(Scene modeling code data)
□ □ □ □ □ □ □

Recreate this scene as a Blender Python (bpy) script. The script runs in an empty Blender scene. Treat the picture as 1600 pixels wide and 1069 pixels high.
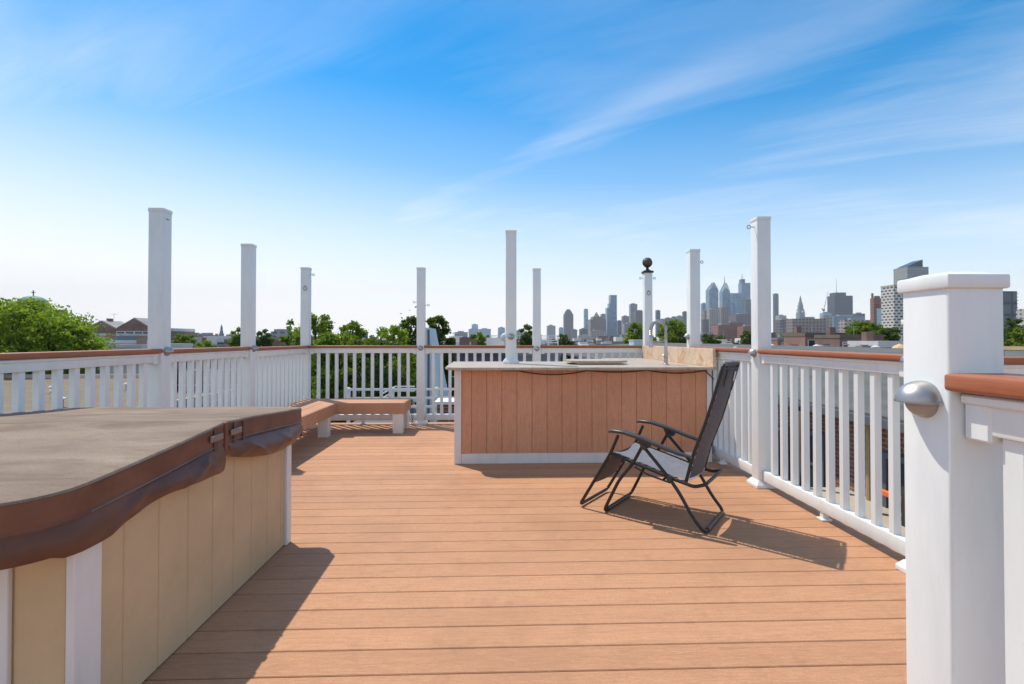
import bpy, bmesh, math, random
import numpy as np
from mathutils import Vector, Matrix
random.seed(7); rng = np.random.default_rng(7)
scene = bpy.context.scene
COL = scene.collection
R = math.radians

# ------------------------------------------------------------------ object helpers
def thing(name, label, cat, loc=(0, 0, 0), rz=0.0, group=None):
    o = bpy.data.objects.new(name, None); COL.objects.link(o)
    o.empty_display_size = 0.1
    o.location = loc; o.rotation_euler = (0, 0, rz)
    o['label'] = label; o['category'] = cat
    if group: o['group'] = group
    return o

def tag(o, label, cat, group=None, kind=None):
    o['label'] = label; o['category'] = cat
    if group: o['group'] = group
    if kind: o['kind'] = kind
    return o

def world_loc(o):
    v = Vector((0, 0, 0))
    while o is not None:
        v += o.location; o = o.parent
    return v

class MB:
    def __init__(self):
        self.bm = bmesh.new()
    def box(self, x0, x1, y0, y1, z0, z1, bev=0.0, seg=2):
        b = bmesh.new()
        vs = [b.verts.new((x, y, z)) for z in (z0, z1) for y in (y0, y1) for x in (x0, x1)]
        for f in ((0, 2, 3, 1), (4, 5, 7, 6), (0, 1, 5, 4), (1, 3, 7, 5), (3, 2, 6, 7), (2, 0, 4, 6)):
            b.faces.new([vs[i] for i in f])
        if bev > 0:
            bmesh.ops.bevel(b, geom=list(b.edges), offset=bev, segments=seg, profile=0.5, affect='EDGES')
        self.merge(b); return self
    def merge(self, b, mat=None):
        if mat is not None: bmesh.ops.transform(b, matrix=mat, verts=b.verts)
        me = bpy.data.meshes.new('tmp'); b.to_mesh(me); b.free()
        self.bm.from_mesh(me); bpy.data.meshes.remove(me)
        return self
    def prism(self, pts, z0, z1, bev=0.0):
        b = bmesh.new()
        lo = [b.verts.new((x, y, z0)) for x, y in pts]; hi = [b.verts.new((x, y, z1)) for x, y in pts]
        n = len(pts)
        b.faces.new(lo[::-1]); b.faces.new(hi)
        for i in range(n): b.faces.new((lo[i], lo[(i+1) % n], hi[(i+1) % n], hi[i]))
        bmesh.ops.recalc_face_normals(b, faces=b.faces)
        if bev > 0:
            bmesh.ops.bevel(b, geom=[e for e in b.edges if len(e.link_faces) == 2 and e.calc_face_angle(0) > 0.3], offset=bev, segments=2, affect='EDGES')
        self.merge(b); return self
    def frustum(self, bot, top, z0, z1):
        """bot/top: (x0,x1,y0,y1)"""
        b = bmesh.new()
        def q(r, z): return [b.verts.new(p) for p in ((r[0], r[2], z), (r[1], r[2], z), (r[1], r[3], z), (r[0], r[3], z))]
        lo, hi = q(bot, z0), q(top, z1)
        b.faces.new(lo[::-1]); b.faces.new(hi)
        for i in range(4): b.faces.new((lo[i], lo[(i+1) % 4], hi[(i+1) % 4], hi[i]))
        self.merge(b); return self
    def poly(self, verts, faces):
        vs = [self.bm.verts.new(v) for v in verts]
        for f in faces: self.bm.faces.new([vs[i] for i in f])
        return self
    def tube(self, pts, r, seg=10, closed=False):
        pts = [Vector(p) for p in pts]; n = len(pts)
        rs = r if isinstance(r, (list, tuple)) else [r]*n
        rings = []; up = None
        for i, p in enumerate(pts):
            a = pts[i-1] if (i > 0 or closed) else p
            c = pts[(i+1) % n] if (i < n-1 or closed) else p
            t = (c-a).normalized()
            if up is None:
                up = Vector((0, 0, 1)) if abs(t.z) < 0.9 else Vector((1, 0, 0))
            s = t.cross(up)
            if s.length < 1e-5: s = t.cross(Vector((0.3, 1, 0.2)))
            s.normalize(); up = s.cross(t).normalized()
            rings.append([self.bm.verts.new(p + (s*math.cos(2*math.pi*k/seg) + up*math.sin(2*math.pi*k/seg))*rs[i]) for k in range(seg)])
        m = n if closed else n-1
        for i in range(m):
            A, B = rings[i], rings[(i+1) % n]
            for k in range(seg): self.bm.faces.new((A[k], A[(k+1) % seg], B[(k+1) % seg], B[k]))
        if not closed:
            self.bm.faces.new(rings[0][::-1]); self.bm.faces.new(rings[-1])
        return self
    def lathe(self, prof, c=(0, 0, 0), axis='Z', seg=24):
        rings = []
        for r, h in prof:
            ring = []
            for k in range(seg):
                a = 2*math.pi*k/seg
                if axis == 'Z': p = (c[0]+r*math.cos(a), c[1]+r*math.sin(a), c[2]+h)
                elif axis == 'X': p = (c[0]+h, c[1]+r*math.cos(a), c[2]+r*math.sin(a))
                else: p = (c[0]+r*math.sin(a), c[1]+h, c[2]+r*math.cos(a))
                ring.append(self.bm.verts.new(p))
            rings.append(ring)
        for A, B in zip(rings, rings[1:]):
            for k in range(seg): self.bm.faces.new((A[k], A[(k+1) % seg], B[(k+1) % seg], B[k]))
        if prof[0][0] > 1e-4: self.bm.faces.new(rings[0][::-1])
        if prof[-1][0] > 1e-4: self.bm.faces.new(rings[-1])
        return self
    def build(self, name, mat, parent=None, smooth=False, world=False, recalc=True):
        bm = self.bm
        if recalc:
            bmesh.ops.remove_doubles(bm, verts=bm.verts, dist=1e-5)
            bmesh.ops.recalc_face_normals(bm, faces=bm.faces)
        me = bpy.data.meshes.new(name); bm.to_mesh(me); bm.free()
        if world and parent is not None:
            v = -world_loc(parent); me.transform(Matrix.Translation(v))
        if smooth:
            for p in me.polygons: p.use_smooth = True
            try: me.set_sharp_from_angle(angle=R(40))
            except Exception: pass
        me.materials.append(mat)
        o = bpy.data.objects.new(name, me); COL.objects.link(o)
        if parent is not None: o.parent = parent
        return o

def copy_tree(o, parent=None):
    c = o.copy(); COL.objects.link(c); c.parent = parent
    for ch in list(o.children): copy_tree(ch, c)
    return c

# ------------------------------------------------------------------ material helpers
def new_mat(name):
    m = bpy.data.materials.new(name); m.use_nodes = True
    nt = m.node_tree; b = nt.nodes['Principled BSDF']
    return m, nt, b
def nd(nt, typ, **kw):
    n = nt.nodes.new(typ)
    for k, v in kw.items(): setattr(n, k, v)
    return n
def mth(nt, op, a, b=None, clamp=False):
    n = nd(nt, 'ShaderNodeMath', operation=op); n.use_clamp = clamp
    for i, v in enumerate((a, b)):
        if v is None: continue
        if isinstance(v, (int, float)): n.inputs[i].default_value = v
        else: nt.links.new(v, n.inputs[i])
    return n.outputs[0]
def mixc(nt, fac, a, b, blend='MIX'):
    n = nd(nt, 'ShaderNodeMix', data_type='RGBA', blend_type=blend)
    for sock, v in ((n.inputs[0], fac), (n.inputs[6], a), (n.inputs[7], b)):
        if isinstance(v, (int, float)): sock.default_value = v
        elif isinstance(v, (tuple, list)): sock.default_value = (*v[:3], 1)
        else: nt.links.new(v, sock)
    return n.outputs[2]
def ramp(nt, val, stops):
    n = nd(nt, 'ShaderNodeValToRGB'); cr = n.color_ramp
    while len(cr.elements) < len(stops): cr.elements.new(0.5)
    for e, (p, c) in zip(cr.elements, stops):
        e.position = p; e.color = (*c, 1) if len(c) == 3 else c
    nt.links.new(val, n.inputs[0]); return n.outputs[0]
def ocoord(nt): return nd(nt, 'ShaderNodeTexCoord').outputs['Object']
def mapped(nt, vec, scale=(1, 1, 1), rot=(0, 0, 0), loc=(0, 0, 0)):
    n = nd(nt, 'ShaderNodeMapping'); n.inputs['Scale'].default_value = scale
    n.inputs['Rotation'].default_value = rot; n.inputs['Location'].default_value = loc
    nt.links.new(vec, n.inputs['Vector']); return n.outputs[0]
def noise(nt, vec, scale, detail=4, rough=0.55, dist=0.0):
    n = nd(nt, 'ShaderNodeTexNoise'); n.inputs['Scale'].default_value = scale
    n.inputs['Detail'].default_value = detail; n.inputs['Roughness'].default_value = rough
    n.inputs['Distortion'].default_value = dist
    nt.links.new(vec, n.inputs['Vector']); return n.outputs['Fac']
def bump(nt, b, h, strength=0.2, dist=0.01):
    n = nd(nt, 'ShaderNodeBump'); n.inputs['Strength'].default_value = strength; n.inputs['Distance'].default_value = dist
    nt.links.new(h, n.inputs['Height']); nt.links.new(n.outputs[0], b.inputs['Normal'])
def island(nt): return nd(nt, 'ShaderNodeNewGeometry').outputs['Random Per Island']

def simple(name, c, rough=0.6, var=0.12, scale=3.0, metal=0.0, spec=0.5, bumps=0.0, bscale=40, stretch=(1, 1, 1)):
    m, nt, b = new_mat(name)
    co = mapped(nt, ocoord(nt), stretch)
    n = noise(nt, co, scale, 5, 0.6)
    lo = tuple(max(0, x*(1-var)) for x in c); hi = tuple(min(1, x*(1+var)) for x in c)
    nt.links.new(ramp(nt, n, [(0.3, lo), (0.7, hi)]), b.inputs['Base Color'])
    b.inputs['Roughness'].default_value = rough; b.inputs['Metallic'].default_value = metal
    b.inputs['Specular IOR Level'].default_value = spec
    if bumps > 0: bump(nt, b, noise(nt, co, bscale, 3), bumps, 0.004)
    return m

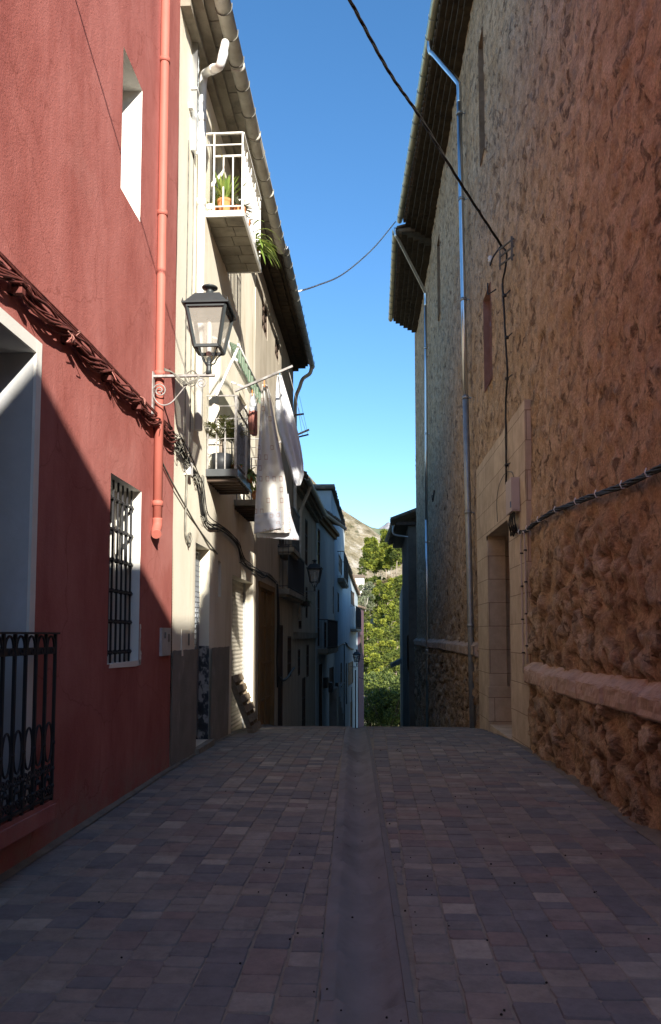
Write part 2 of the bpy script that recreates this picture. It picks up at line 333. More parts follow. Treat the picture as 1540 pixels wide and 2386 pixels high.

□ □ □ □ □ □ □

## Instructions to follow
Transcribe exactly, please, the lines between the start of the records above and the line holding "R = math.radians", counting both of those lines and omitting pictures.

## Right answer
Recreate this scene as a Blender Python (bpy) script. The script runs in an empty Blender scene. Treat the picture as 1600 pixels wide and 1069 pixels high.
import bpy, bmesh, math, random
import numpy as np
from mathutils import Vector, Matrix
random.seed(7); rng = np.random.default_rng(7)
scene = bpy.context.scene
COL = scene.collection
R = math.radians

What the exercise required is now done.